- [Given exercise]: Skip any picture you find and retype all the remaining lines exactly.

- [Data]:
+---+

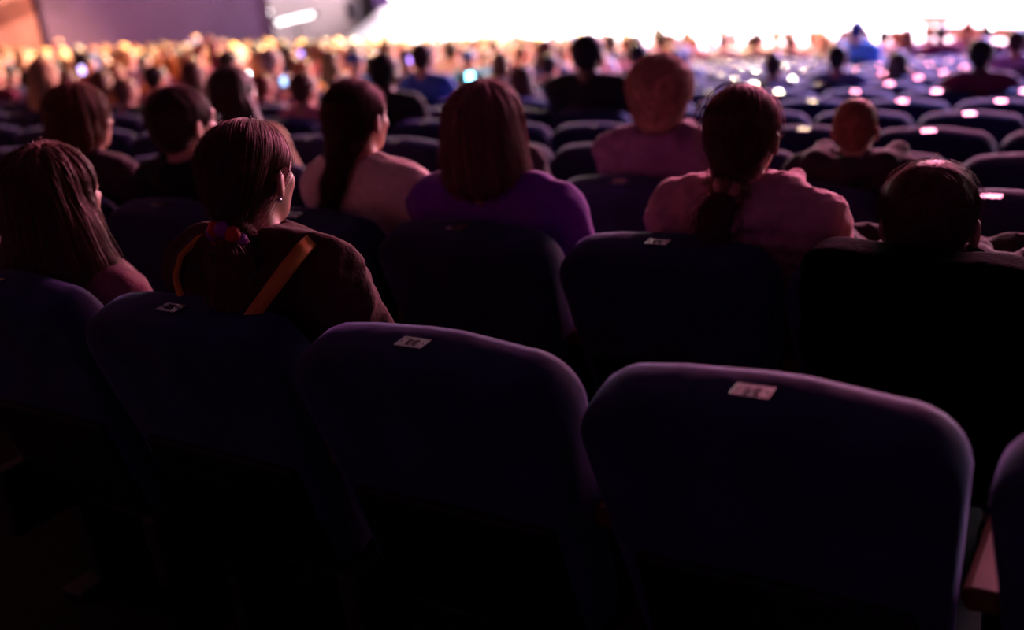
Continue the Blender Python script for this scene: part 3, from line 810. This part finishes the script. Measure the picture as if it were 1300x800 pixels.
def puff(J, sh, shz):
    P_ = [chain([(.11, .30, shz + .075), (.128, .20, shz + .07), (.11, .105, shz + .055), (0, .07, shz + .045), (-.11, .105, shz + .055), (-.128, .20, shz + .07), (-.11, .30, shz + .075)], [.030] * 7, .02)]
    for q in 'RL':
        for t_ in (.15, .4, .65, .9): c_ = mid(J['S' + q], J['E' + q], t_); P_.append(ell(c_, (.062, .075, .078)))
        for t_ in (.15, .4, .65): c_ = mid(J['E' + q], J['W' + q], t_); P_.append(ell(c_, (.055, .055, .064)))
    return P_
near(1188, 277, 1, 'boy with short brown hair and raised elbows in a black padded jacket', 'short', (.085, .032, .026), (.014, .009, .017), seed=18, ns=2600, hs=1.36, sh=.165, shz=1.035, g=.026, arms='up', extra=puff, amp=.006, stray=.012)
near(108, 152, 1, 'woman with a short auburn layered haircut and dark blouse', 'crop', (.17, .055, .03), (.07, .03, .045), seed=19, ns=900, hs=1.02, sh=.175)
# row three
near(842, 122, 2, 'older woman with short fluffy blond hair and mauve knit cardigan', 'fluffy', (.34, .20, .13), (.22, .10, .20), seed=20, ns=1400, hs=1.0, sh=.175, g=.020, fat=1.1, amp=.005, curl=.003, extra=tight)
def hoodback(J, sh, shz):
    return [chain([(.12, .27, shz + .085), (.11, .14, shz + .075), (0, .09, shz + .065), (-.11, .14, shz + .075), (-.12, .27, shz + .085)], [.040] * 5, .03), ell((.23, .12, shz + .0), (.14, .05, .075)), ell((-.08, .10, shz - .05), (.15, .05, .08))]
near(1090, 163, 2, 'child with very short blond hair in a dark hooded jacket', 'buzz', (.24, .11, .065), (.032, .018, .030), seed=21, ns=1500, hs=.86, sh=.165, shz=1.03, g=.024, extra=hoodback, amp=.005)
near(630, 141, 2, 'person whose brown hair peeks out above the brown bob haircut', 'long', (.22, .09, .06), (.06, .03, .05), seed=22, ns=700, sh=.14, hs=.98, hv=.009, bv=.011)

# ------------------------------------------------------------------ people further away: shared shapes, own colours
PROTO = {}
TROUS = mat('trousers_far', (.03, .03, .05), .9, .1)
def proto_body(arms):
    if arms not in PROTO:
        J = pose(.185, 1.0, arms)
        b = body_mesh(J, Rm(), 1.0, .185, .013); b.materials.append(SKIN)
        t = top_mesh(J, .185, .014, .014, amp=.003, seed=5); t.materials.append(TROUS)
        l = trousers_mesh(J, .02); l.materials.append(TROUS)
        s = shoes_mesh(J, .016); s.materials.append(TROUS)
        PROTO[arms] = (b, t, l, s)
    return PROTO[arms]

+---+

- [Reply to the task]:
Continue the Blender Python script for this scene: part 3, from line 810. This part finishes the script. Measure the picture as if it were 1300x800 pixels.
def puff(J, sh, shz):
    P_ = [chain([(.11, .30, shz + .075), (.128, .20, shz + .07), (.11, .105, shz + .055), (0, .07, shz + .045), (-.11, .105, shz + .055), (-.128, .20, shz + .07), (-.11, .30, shz + .075)], [.030] * 7, .02)]
    for q in 'RL':
        for t_ in (.15, .4, .65, .9): c_ = mid(J['S' + q], J['E' + q], t_); P_.append(ell(c_, (.062, .075, .078)))
        for t_ in (.15, .4, .65): c_ = mid(J['E' + q], J['W' + q], t_); P_.append(ell(c_, (.055, .055, .064)))
    return P_
near(1188, 277, 1, 'boy with short brown hair and raised elbows in a black padded jacket', 'short', (.085, .032, .026), (.014, .009, .017), seed=18, ns=2600, hs=1.36, sh=.165, shz=1.035, g=.026, arms='up', extra=puff, amp=.006, stray=.012)
near(108, 152, 1, 'woman with a short auburn layered haircut and dark blouse', 'crop', (.17, .055, .03), (.07, .03, .045), seed=19, ns=900, hs=1.02, sh=.175)
# row three
near(842, 122, 2, 'older woman with short fluffy blond hair and mauve knit cardigan', 'fluffy', (.34, .20, .13), (.22, .10, .20), seed=20, ns=1400, hs=1.0, sh=.175, g=.020, fat=1.1, amp=.005, curl=.003, extra=tight)
def hoodback(J, sh, shz):
    return [chain([(.12, .27, shz + .085), (.11, .14, shz + .075), (0, .09, shz + .065), (-.11, .14, shz + .075), (-.12, .27, shz + .085)], [.040] * 5, .03), ell((.23, .12, shz + .0), (.14, .05, .075)), ell((-.08, .10, shz - .05), (.15, .05, .08))]
near(1090, 163, 2, 'child with very short blond hair in a dark hooded jacket', 'buzz', (.24, .11, .065), (.032, .018, .030), seed=21, ns=1500, hs=.86, sh=.165, shz=1.03, g=.024, extra=hoodback, amp=.005)
near(630, 141, 2, 'person whose brown hair peeks out above the brown bob haircut', 'long', (.22, .09, .06), (.06, .03, .05), seed=22, ns=700, sh=.14, hs=.98, hv=.009, bv=.011)

# ------------------------------------------------------------------ people further away: shared shapes, own colours
PROTO = {}
TROUS = mat('trousers_far', (.03, .03, .05), .9, .1)
def proto_body(arms):
    if arms not in PROTO:
        J = pose(.185, 1.0, arms)
        b = body_mesh(J, Rm(), 1.0, .185, .013); b.materials.append(SKIN)
        t = top_mesh(J, .185, .014, .014, amp=.003, seed=5); t.materials.append(TROUS)
        l = trousers_mesh(J, .02); l.materials.append(TROUS)
        s = shoes_mesh(J, .016); s.materials.append(TROUS)
        PROTO[arms] = (b, t, l, s)
    return PROTO[arms]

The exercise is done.